Great Kiskadee, PITANGUS SULPHURATUS, drinking water

from the February 7, 2016 Newsletter issued from Hacienda Chichen Resort beside Chichén Itzá Ruins, central Yucatán, MÉXICO
THIRSTY KISKADEE

As the dry season starts to bear down the birdbath in front of the hut receives more and more daily visitors, mostly Melodious Blackbirds and Clay-colored Robins, but one Great Kiskadee Flycatcher regularly comes, shown above.

I don't know what's going on with this particular bird. Nowadays most of his kind go about calling the usual full-blown KISS-ka-DEE! calls and other raucous shrieks and general outbursts, but this one, sometimes hour after hour, for days, has been flying around calling Wahhh!, Wahhh!, and sometimes I wish he'd stop.

The birdbath is placed so I can see it from where I work at the computer in the hut, so probably as the season develops I'll have more shots like this.

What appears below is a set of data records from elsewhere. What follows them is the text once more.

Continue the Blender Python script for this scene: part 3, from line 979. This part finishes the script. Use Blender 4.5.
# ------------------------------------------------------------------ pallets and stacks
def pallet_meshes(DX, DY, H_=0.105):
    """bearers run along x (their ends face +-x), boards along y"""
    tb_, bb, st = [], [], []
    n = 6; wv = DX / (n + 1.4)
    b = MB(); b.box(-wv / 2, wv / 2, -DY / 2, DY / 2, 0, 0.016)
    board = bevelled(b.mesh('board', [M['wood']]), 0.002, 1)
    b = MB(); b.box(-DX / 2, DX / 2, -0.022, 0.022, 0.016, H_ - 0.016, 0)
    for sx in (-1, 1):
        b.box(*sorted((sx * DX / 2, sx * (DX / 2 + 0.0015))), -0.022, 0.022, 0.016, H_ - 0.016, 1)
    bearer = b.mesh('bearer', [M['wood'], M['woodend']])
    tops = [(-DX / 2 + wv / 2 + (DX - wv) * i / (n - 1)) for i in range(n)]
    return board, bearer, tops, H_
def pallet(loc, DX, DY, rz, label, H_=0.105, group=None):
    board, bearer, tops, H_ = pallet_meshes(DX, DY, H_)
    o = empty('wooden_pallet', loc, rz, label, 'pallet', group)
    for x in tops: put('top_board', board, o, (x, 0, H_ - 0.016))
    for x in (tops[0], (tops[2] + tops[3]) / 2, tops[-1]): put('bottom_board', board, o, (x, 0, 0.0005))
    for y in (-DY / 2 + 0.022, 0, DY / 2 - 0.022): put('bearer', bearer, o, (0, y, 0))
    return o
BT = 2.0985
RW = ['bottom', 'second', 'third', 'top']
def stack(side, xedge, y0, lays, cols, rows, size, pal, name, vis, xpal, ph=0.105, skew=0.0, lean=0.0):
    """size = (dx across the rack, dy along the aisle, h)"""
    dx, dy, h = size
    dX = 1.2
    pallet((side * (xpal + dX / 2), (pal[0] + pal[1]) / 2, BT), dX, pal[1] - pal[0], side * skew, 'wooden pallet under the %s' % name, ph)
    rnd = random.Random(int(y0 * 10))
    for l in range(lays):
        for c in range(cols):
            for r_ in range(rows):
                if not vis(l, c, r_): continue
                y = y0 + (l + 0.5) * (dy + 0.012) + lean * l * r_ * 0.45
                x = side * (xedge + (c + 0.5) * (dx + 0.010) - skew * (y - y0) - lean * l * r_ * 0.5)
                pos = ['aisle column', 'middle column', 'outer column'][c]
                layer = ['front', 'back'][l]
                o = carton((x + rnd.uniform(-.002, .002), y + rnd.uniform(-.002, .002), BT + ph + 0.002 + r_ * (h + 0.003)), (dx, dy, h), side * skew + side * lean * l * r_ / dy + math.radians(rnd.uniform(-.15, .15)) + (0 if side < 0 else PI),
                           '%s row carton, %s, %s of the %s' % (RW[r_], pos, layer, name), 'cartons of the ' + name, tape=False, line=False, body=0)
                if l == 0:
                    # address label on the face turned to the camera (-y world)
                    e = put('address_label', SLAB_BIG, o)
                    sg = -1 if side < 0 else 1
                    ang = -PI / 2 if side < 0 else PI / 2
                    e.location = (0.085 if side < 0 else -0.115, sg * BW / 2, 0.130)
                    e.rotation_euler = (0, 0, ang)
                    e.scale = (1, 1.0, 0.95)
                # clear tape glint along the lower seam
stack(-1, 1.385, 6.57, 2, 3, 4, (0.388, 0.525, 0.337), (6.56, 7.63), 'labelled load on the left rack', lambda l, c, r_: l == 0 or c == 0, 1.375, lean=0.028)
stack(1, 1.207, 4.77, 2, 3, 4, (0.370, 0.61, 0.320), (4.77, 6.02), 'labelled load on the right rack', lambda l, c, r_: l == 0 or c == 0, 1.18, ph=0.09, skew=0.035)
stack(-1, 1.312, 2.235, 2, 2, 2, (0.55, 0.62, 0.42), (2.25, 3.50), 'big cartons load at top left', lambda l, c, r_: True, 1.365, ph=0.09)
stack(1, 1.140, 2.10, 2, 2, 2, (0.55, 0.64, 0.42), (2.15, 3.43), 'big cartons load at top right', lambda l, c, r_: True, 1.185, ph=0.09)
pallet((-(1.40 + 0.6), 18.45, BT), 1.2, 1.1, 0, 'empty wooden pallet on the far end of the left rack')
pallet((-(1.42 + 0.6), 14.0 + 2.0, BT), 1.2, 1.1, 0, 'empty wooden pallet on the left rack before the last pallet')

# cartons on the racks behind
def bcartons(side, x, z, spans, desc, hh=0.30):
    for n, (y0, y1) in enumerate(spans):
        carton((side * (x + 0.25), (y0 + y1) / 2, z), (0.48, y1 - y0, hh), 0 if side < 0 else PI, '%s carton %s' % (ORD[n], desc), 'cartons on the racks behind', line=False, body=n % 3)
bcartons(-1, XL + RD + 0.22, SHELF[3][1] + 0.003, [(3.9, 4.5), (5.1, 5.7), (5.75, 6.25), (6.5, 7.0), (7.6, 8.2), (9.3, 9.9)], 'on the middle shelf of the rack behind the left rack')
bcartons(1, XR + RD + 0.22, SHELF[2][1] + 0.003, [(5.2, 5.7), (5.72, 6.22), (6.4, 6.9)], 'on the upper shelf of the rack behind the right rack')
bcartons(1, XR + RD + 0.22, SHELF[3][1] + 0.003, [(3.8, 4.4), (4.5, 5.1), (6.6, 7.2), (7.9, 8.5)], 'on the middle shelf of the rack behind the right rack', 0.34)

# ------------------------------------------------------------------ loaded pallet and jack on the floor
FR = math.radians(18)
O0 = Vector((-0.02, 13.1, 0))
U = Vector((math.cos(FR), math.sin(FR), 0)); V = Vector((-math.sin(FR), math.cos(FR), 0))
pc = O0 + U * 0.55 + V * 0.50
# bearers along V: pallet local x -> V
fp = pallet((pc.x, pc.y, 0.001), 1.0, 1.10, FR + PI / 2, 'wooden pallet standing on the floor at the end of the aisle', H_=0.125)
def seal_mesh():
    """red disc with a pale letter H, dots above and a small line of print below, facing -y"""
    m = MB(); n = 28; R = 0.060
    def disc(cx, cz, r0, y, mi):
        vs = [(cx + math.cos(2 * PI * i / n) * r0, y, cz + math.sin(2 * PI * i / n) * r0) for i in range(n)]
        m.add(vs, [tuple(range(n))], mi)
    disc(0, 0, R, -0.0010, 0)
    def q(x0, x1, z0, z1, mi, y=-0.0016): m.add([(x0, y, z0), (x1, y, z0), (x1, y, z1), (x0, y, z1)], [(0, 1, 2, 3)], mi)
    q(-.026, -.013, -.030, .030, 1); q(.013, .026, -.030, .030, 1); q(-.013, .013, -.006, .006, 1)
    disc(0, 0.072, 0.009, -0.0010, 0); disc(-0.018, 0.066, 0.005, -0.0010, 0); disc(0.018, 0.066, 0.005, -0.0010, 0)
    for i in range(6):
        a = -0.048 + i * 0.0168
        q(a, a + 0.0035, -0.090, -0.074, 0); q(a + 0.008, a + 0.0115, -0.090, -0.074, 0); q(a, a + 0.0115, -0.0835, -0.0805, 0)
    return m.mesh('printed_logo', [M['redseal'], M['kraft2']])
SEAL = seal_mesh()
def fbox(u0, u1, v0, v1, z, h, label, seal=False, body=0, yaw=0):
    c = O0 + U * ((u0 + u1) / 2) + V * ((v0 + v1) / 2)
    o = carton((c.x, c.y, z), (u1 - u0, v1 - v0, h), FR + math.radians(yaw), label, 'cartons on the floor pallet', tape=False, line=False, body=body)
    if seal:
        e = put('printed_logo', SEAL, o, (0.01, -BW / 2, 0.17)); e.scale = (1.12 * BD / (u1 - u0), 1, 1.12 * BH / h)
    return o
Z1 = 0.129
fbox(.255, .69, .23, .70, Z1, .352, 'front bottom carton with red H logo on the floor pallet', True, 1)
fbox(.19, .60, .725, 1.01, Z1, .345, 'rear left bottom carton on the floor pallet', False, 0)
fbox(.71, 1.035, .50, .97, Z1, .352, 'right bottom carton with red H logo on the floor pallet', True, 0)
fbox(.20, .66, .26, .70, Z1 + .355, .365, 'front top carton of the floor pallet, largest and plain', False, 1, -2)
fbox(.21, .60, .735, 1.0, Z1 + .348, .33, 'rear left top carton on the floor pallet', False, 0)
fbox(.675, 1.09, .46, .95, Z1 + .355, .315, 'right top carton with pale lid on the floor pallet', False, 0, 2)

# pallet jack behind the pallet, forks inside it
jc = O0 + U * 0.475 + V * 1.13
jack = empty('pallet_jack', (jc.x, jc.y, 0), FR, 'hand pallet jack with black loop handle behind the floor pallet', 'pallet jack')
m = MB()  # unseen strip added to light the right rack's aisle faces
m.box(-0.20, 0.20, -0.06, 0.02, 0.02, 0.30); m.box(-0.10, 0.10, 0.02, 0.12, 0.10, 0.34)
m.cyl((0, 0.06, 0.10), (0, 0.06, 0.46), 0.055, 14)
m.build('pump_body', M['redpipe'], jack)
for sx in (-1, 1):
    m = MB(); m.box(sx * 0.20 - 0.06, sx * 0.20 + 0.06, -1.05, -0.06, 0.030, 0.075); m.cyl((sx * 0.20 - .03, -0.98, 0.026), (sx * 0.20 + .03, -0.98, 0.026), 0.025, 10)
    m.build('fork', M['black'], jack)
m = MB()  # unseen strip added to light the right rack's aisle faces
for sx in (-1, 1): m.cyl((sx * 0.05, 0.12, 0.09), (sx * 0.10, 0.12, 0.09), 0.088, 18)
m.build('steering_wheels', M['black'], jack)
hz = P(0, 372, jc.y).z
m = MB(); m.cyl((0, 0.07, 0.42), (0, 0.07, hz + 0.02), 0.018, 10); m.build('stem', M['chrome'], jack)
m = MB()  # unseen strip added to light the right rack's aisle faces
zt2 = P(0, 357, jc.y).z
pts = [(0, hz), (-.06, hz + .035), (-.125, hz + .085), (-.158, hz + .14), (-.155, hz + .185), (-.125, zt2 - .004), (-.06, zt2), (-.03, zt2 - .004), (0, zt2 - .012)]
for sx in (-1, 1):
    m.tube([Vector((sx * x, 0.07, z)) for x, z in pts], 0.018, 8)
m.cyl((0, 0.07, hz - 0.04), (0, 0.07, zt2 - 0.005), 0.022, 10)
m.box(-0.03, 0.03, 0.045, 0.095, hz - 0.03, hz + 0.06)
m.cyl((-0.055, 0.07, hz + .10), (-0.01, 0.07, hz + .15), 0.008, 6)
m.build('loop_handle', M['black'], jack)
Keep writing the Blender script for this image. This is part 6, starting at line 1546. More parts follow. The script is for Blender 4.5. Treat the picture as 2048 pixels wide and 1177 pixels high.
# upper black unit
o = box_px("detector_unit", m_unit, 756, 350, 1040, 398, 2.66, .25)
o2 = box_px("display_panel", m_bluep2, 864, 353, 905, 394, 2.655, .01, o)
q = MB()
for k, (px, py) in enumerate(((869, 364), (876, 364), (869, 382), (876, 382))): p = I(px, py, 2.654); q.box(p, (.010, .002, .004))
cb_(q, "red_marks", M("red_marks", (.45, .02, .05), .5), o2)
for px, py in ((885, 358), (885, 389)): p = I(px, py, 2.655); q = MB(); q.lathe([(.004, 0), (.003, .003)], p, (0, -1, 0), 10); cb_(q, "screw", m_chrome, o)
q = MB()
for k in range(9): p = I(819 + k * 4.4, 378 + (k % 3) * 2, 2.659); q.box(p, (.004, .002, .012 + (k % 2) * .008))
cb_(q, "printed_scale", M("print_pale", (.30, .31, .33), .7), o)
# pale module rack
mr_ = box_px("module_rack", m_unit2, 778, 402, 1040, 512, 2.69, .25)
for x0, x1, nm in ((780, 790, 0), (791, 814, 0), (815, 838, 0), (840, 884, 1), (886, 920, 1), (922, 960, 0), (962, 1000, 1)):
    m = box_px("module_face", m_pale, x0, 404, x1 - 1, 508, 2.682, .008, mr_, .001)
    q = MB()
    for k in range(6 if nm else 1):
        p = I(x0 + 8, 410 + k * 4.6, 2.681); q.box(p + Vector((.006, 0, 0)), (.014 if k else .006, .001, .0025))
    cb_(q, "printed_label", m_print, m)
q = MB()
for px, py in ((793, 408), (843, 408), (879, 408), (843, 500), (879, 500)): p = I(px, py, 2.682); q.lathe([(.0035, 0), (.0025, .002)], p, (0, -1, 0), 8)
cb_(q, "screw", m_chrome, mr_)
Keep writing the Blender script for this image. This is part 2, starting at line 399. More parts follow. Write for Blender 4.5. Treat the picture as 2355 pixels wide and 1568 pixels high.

Great Kiskadee, PITANGUS SULPHURATUS

from the September 25, 2011 Newsletter issued from Mayan Beach Garden Inn 20 kms north of Mahahual, Quintana Roo, México
KISKADEE MYSTERY

First, a little background: In the Yucatán we have three flycatcher species with black-and-white-striped heads, yellow underparts and brownish-gray upperparts.

There's the Boat-billed Flycatcher, the least common of the three, possessing a very broad bill and showing no reddishness in its brownish-gray upperparts. It calls with a grating, complaining EEIHRRR, EEIHRRR... Our page nicely illustrating one is found at www.backyardnature.net/yucatan/bb-fly.htm.

Similar in shape and color but much smaller, and with a much smaller beak proportionally, usually occurring in small flocks instead of singly or in pairs like the others, and issuing a variety of shrill, nervous-sounding calls, is the Social Flycatcher, shown at www.backyardnature.net/yucatan/social-f.htm.

In small towns and villages and on ranches the most typical of the three look-alike species is the American-Robin-size Great Kiskadee, PITANGUS SULPHURATUS. You know you have a Kiskadee mostly because it loudly and shrilly calls kis-k'-DEEEE, kis- k'-DEEEE. Also, in good light its wings and tail display a bit of rustiness. Of the three species, here I've only seen Great Kiskadees, though up at Hacienda Chichen they were the rarest of the three species. Now look at two of our beach Great Kiskadees shown at the top of this page.

What on Earth are they doing? Certain bird species pass food back and forth but I've not heard of Kiskadees or their relatives (they're flycatchers) doing it. Also, if they're exchanging seeds, how does it work with both birds holding seeds? With my poor vision I couldn't see what happened after the picture was snapped. I'm guessing that they are Gumbo-Limbo seeds.

Notice that the bird on the left seems to be in the process of dropping the seed, since its beak is open beyond the width of the seed. Maybe both birds are regurgitating seeds? Both seeds appear devoid of flesh.

If anyone has insight into what the birds are doing, let me know so I can tag this photo for search engines. I think we've blundered onto a very interesting picture.


adapted from Jim Conrad's online book A Birding Trip through Mexico, this excerpt from "Around the Ruins of Palenque" in northern Chiapas state
A car crashes into a dragonfly, leaving the shattered insect on the road. A stocky, yellow-bellied, dark-rusty-backed flycatcher, a Great Kiskadee, shoots from the roadside thicket, snatches up the meal, returns to a shadowy perch and eats.

Through the binoculars I admire the bird's colors and fine features. It's a very common bird, a "weed bird" distributed in disturbed sites from southern Texas to Argentina. Hearing another car coming, the kiskadee's body language shows that the bird is paying attention. He holds his head so that his right eye faces the road. The car passes, no insect is left on the road, and the kiskadee "loosens up," changes position, looks around -- until the next car, and then the same routine is repeated, with his right eye fixed hard on the road.

After three cars pass he very vigorously, almost brusquely, wipes his bill and looks around. Anyone not ashamed of interpreting bird behavior anthropomorphically would say that this bird is frustrated because not every car leaves behind a shattered dragonfly.